Instructions for the task » Records follow. Select each line holding "script".

Provided data »
↓

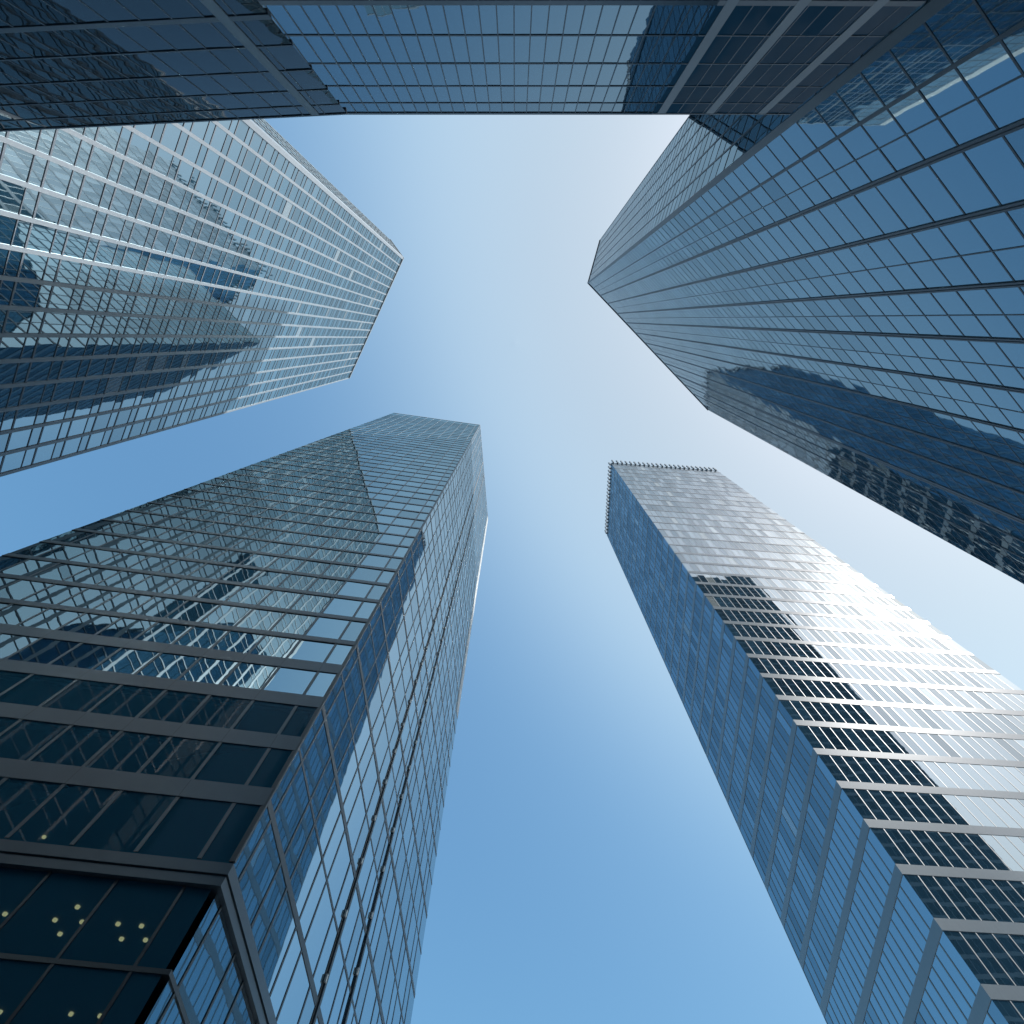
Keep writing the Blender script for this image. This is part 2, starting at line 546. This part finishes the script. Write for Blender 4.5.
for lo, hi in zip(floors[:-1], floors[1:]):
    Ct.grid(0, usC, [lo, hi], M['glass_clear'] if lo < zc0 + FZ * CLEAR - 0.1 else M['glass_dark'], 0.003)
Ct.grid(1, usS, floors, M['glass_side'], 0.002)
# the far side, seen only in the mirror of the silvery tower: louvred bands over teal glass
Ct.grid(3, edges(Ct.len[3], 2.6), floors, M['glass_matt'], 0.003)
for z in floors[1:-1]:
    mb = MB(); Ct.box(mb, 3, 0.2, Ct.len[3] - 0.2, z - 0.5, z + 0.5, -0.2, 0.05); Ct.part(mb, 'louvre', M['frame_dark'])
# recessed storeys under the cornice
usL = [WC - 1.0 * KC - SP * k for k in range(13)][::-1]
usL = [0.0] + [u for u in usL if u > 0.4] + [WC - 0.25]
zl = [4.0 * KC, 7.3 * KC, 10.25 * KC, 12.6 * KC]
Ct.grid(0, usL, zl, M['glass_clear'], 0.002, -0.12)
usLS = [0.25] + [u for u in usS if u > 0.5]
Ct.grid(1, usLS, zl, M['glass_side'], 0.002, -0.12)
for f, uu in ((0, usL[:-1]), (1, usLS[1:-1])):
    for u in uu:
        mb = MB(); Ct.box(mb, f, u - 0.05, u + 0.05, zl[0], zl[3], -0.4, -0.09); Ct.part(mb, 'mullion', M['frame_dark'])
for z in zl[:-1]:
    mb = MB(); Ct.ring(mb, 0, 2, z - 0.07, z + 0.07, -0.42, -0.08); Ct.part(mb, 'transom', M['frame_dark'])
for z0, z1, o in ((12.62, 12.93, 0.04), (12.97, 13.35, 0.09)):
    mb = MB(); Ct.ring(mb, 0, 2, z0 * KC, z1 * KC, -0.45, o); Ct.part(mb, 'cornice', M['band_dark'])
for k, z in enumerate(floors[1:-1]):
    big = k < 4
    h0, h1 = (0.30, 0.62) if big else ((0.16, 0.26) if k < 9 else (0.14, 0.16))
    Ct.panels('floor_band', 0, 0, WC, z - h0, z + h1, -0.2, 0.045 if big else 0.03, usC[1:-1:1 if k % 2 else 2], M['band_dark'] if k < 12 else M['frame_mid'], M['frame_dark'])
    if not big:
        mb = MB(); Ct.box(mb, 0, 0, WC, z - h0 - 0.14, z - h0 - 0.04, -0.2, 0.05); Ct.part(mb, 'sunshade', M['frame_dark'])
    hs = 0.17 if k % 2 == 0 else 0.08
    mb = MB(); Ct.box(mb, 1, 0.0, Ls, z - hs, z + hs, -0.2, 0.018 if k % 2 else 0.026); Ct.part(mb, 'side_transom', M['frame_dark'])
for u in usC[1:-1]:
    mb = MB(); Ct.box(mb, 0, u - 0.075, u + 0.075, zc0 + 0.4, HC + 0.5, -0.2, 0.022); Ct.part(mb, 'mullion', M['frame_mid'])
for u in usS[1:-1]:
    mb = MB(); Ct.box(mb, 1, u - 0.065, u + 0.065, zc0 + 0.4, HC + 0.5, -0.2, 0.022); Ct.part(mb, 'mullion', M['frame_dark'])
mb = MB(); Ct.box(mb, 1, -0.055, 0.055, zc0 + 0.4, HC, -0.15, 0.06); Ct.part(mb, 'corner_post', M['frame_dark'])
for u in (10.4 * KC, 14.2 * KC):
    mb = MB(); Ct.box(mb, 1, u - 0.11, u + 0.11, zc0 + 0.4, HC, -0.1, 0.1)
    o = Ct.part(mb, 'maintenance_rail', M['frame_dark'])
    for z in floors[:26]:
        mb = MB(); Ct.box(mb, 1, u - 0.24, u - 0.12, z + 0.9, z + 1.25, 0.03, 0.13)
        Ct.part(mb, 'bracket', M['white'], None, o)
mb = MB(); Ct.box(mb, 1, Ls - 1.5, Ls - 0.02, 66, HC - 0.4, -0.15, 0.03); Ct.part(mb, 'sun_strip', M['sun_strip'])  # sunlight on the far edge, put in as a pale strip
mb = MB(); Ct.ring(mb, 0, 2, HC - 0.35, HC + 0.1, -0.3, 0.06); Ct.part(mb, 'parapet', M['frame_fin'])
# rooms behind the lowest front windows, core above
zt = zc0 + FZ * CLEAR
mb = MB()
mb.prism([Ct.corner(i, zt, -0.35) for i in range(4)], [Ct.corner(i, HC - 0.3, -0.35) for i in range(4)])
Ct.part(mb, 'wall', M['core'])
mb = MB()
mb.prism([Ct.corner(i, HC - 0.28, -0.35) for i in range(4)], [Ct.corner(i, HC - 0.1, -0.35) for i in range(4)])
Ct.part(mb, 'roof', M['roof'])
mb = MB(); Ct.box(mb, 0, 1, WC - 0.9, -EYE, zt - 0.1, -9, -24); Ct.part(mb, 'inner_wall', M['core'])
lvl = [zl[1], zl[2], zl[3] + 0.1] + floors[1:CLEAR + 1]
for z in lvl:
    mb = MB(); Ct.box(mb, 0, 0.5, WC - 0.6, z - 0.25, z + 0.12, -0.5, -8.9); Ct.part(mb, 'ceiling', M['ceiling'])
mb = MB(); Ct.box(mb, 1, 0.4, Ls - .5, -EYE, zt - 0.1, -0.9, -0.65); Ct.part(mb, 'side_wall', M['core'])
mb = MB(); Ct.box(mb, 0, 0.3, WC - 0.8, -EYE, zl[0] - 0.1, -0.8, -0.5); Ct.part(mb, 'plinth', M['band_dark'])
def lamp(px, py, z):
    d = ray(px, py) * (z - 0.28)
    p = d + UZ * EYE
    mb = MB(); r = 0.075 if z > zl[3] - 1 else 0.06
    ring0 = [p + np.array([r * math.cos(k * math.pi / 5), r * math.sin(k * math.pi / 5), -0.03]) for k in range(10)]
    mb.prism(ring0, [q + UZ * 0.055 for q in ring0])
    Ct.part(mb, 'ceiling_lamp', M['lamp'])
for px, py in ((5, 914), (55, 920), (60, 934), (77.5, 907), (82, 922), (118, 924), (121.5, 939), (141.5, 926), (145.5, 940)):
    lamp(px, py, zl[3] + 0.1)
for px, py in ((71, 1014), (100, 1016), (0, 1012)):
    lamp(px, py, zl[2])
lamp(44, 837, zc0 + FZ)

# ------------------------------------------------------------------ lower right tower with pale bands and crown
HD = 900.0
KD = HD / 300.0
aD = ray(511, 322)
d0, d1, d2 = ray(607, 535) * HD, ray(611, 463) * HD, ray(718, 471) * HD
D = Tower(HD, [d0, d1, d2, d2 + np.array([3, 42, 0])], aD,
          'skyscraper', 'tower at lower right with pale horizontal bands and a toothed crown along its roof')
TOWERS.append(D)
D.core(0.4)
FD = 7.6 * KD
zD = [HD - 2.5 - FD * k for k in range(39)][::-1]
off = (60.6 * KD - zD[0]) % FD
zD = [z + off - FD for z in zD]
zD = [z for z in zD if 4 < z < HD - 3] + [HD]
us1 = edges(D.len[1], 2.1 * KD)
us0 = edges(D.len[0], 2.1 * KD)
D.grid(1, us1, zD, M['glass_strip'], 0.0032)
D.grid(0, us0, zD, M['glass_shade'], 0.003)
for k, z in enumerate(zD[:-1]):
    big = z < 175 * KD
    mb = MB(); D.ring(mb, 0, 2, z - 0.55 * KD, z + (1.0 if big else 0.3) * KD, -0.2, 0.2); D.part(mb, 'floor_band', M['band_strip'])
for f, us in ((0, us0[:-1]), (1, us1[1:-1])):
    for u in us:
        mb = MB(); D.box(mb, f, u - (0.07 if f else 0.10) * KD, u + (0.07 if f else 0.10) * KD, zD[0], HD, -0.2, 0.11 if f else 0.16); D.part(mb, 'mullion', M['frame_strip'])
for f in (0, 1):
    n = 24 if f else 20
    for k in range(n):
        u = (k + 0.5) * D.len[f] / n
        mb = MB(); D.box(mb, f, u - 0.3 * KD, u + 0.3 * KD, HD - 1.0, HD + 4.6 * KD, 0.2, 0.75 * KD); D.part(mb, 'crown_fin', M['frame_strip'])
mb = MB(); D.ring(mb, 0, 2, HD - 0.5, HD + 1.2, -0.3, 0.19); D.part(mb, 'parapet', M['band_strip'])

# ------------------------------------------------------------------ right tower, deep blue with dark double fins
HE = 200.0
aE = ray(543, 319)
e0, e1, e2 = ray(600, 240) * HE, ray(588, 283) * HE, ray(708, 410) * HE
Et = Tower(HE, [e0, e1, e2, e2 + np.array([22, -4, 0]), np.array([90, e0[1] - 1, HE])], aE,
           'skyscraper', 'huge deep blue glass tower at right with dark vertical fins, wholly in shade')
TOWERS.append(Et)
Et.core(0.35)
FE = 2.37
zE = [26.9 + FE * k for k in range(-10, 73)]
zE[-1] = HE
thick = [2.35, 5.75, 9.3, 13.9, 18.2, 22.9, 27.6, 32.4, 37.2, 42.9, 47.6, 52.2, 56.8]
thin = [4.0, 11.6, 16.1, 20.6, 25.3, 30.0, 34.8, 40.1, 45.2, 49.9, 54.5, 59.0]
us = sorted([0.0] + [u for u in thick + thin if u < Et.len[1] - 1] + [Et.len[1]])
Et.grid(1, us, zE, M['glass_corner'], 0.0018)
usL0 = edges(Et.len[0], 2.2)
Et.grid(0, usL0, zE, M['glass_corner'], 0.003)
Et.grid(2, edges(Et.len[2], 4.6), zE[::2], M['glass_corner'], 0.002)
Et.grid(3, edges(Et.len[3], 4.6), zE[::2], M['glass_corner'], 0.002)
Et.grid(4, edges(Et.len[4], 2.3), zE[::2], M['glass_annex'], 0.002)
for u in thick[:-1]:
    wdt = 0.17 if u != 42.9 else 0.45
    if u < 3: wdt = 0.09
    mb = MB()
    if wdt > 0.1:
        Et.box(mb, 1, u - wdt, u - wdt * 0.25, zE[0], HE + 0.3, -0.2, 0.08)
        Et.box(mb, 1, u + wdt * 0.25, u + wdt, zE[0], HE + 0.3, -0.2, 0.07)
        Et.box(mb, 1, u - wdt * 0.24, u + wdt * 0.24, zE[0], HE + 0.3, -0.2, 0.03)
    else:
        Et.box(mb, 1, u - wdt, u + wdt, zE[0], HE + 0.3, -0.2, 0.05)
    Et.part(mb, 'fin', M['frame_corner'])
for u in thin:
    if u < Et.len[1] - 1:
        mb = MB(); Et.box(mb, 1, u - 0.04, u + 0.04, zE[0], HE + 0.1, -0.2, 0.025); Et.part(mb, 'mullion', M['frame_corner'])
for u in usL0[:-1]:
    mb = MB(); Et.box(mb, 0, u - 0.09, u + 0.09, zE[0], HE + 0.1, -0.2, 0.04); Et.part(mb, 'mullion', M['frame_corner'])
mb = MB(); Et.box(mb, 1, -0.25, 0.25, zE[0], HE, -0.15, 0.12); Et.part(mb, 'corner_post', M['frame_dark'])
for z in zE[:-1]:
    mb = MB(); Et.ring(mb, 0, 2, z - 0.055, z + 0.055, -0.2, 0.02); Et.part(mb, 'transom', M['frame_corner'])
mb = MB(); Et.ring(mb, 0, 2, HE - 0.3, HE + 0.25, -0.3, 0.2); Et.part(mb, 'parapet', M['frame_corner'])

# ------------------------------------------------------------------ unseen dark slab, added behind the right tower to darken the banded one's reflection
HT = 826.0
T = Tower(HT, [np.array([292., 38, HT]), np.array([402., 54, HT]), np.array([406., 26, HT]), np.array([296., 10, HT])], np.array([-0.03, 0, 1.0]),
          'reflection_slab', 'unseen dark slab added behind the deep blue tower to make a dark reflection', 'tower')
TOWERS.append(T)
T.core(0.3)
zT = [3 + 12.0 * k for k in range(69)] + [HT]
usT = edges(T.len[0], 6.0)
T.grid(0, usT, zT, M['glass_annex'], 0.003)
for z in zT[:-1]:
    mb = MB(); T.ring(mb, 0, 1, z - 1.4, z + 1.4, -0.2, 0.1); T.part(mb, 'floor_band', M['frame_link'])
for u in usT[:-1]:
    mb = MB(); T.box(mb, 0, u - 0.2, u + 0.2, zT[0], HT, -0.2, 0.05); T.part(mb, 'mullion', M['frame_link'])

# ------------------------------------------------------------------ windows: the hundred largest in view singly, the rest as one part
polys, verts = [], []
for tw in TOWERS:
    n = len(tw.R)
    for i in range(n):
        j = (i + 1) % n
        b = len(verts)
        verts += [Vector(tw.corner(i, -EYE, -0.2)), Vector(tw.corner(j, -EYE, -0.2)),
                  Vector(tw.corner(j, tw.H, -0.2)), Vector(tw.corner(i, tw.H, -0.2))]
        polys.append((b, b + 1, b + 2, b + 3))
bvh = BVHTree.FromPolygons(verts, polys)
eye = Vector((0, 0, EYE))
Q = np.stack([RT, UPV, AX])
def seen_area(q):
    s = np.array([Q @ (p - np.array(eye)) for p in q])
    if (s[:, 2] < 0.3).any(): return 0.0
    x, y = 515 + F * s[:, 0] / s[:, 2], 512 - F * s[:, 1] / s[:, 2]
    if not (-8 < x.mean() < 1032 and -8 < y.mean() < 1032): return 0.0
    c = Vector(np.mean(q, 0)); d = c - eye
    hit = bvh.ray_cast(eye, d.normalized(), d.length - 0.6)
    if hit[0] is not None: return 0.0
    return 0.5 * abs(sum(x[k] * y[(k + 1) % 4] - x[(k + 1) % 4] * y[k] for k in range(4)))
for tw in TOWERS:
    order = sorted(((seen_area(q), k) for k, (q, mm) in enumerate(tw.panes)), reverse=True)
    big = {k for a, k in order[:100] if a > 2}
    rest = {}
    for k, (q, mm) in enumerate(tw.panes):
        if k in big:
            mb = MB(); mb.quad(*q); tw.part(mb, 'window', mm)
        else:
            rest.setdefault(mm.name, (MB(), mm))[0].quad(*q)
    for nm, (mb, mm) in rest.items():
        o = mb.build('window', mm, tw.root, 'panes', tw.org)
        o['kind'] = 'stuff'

↑
↓

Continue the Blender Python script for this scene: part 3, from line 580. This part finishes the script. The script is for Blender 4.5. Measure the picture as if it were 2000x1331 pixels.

↑

Reply »
Keep writing the Blender script for this image. This is part 2, starting at line 546. This part finishes the script. Write for Blender 4.5.
Continue the Blender Python script for this scene: part 3, from line 580. This part finishes the script. The script is for Blender 4.5. Measure the picture as if it were 2000x1331 pixels.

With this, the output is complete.